Dari sini kemudian kesadaran saya mengantarkan pada pemahaman bahwa bahasa – terutama yang diembel-embeli label nasional – akan selalu dalam pusaran tarik-tegang dengan politik yang melingkupi kehidupan sosial para penuturnya. Politik di sini bisa dalam dua arti sekaligus, yakni politik dalam konteks praksis berpolitik suatu bangsa dan politik dalam makna relasi kuasa: the politics of. Dalam pengertian yang kedua tersebut kita melihat wujud nyata hegemoni, terutama hegemoni pengetahuan dan makna kultural, yang meminjam bahasa sebagai medan peneguhan relasi kuasa kelompok otoritatif (atau, setidaknya yang merasa punya otoritas terhadap laju sebuah bangsa). Bila kita sepaham bahwa model argumen ‘bahasa nasional/kebangsaan’ yang kerap kita dengar atau dapati tadi sudah menjadi hegemoni itu sendiri, kita seharusnya juga bisa memahami bahwa berarti ada berbagai kemungkinan cara lain untuk memahami dan mempraktikkan bahasa dalam posisi keber-identitas-an sebuah bangsa. Cara-cara yang selama ini justru terselubungi di balik hegemoni kuasa otoritatif.

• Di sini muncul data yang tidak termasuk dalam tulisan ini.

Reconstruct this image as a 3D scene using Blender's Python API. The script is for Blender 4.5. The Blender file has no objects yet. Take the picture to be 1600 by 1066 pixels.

Salah satu cara yang bisa saya tawarkan adalah dengan mengubah perspektif kita dalam memposisikan bahasa nasional dalam kehidupan sehari-hari. Perubahan yang saya maksud adalah dari perspektif hegemoni kuasa otoritatif ke perspektif praktik berbahasa. Tawaran saya ini secara teoretis memang terinspirasi dari pandangan teori-teori praktik (practice theories). Yakni, sebuah pandangan yang meletakkan praktik sebagai pintu telaah utama hingga saat merumuskan pemahaman akan sesuatu ketimbang menengok aspek-aspek lain seperti struktur, sistem, individu, atau interaksi. Kurang lebih, demikian itu penjelasan abstraknya. Secara lebih konkret, pandangan teoretis ini dapat dipahami demikian: jadi, ketimbang kita bertanya, “Apa itu bahasa nasional, dan bagaimana kaitannya dengan bahasa daerah dan bahasa dari luar?” (struktur), atau “Bagaimana seharusnya kita berbahasa?” (sistem), atau “Kaidah apa saja yang harus diindahkan dalam berbahasa nasional yang baik dan benar?” (sistem), justru perhatian kita alihkan kepada pertanyaan lainnya, yaitu “Apa yang sebenarnya orang lakukan dengan bahasa?” (practice: what people actually do with their language).
Dengan begitu, perhatian kita akan lebih tercurah pada aspek-aspek sosial maupun kultural dari wujud nyata suatu bahasa dipergunakan dan ‘dihidupkan’ oleh penuturnya. Hal ini dilakukan tanpa membingkainya dalam suatu kerangka pengetahuan yang hegemonik: benar-salah, tepat-keliru, nasional, asing, dan sebagainya. Manfaatnya saya yakin akan banyak. Pertama, hegemoni pengetahuan yang selama ini membelenggu bisa dipertanyakan ulang. Kedua, ada nuansa demokratis dalam proses pemahaman, sehingga baik penutur maupun bahasanya dapat dipelajari, dipahami, dicatat, dikoreksi bersama dan diperkaya lewat praktik-praktik sosial kultural yang menyeluruh. Ketiga, produksi diskursus bahasa dan diskursus bahasa nasional atau nasionalisme itu sendiri dapat dilakukan lewat proses dan pemahaman yang tidak tunggal makna, tidak statis dan jauh dari jeratan essensialisme maupun chauvinisme.
Apakah dengan melakukan model pandangan alternatif begini dengan sendirinya kita telah membebaskan bahasa dari politik? Sebenarnya, tidak! Dan, selamanya kita akan susah membahas bahasa yang terlepas dari politik. Toh, sodoran alternatif dengan memahami bahasa dari kacamata teori praktik ini pun adalah sebuah tawaran politik pengetahuan itu sendiri, the politics of knowledge on language. Namun, setidaknya pilihan alternatif ini memberi kemungkinan untuk memahami bahasa kita – entah dilabeli bahasa nasional atau tidak – dalam situasi yang lebih dinamis, membebaskan dan, semoga, turut memperkaya khazanah kebahasaan itu sendiri.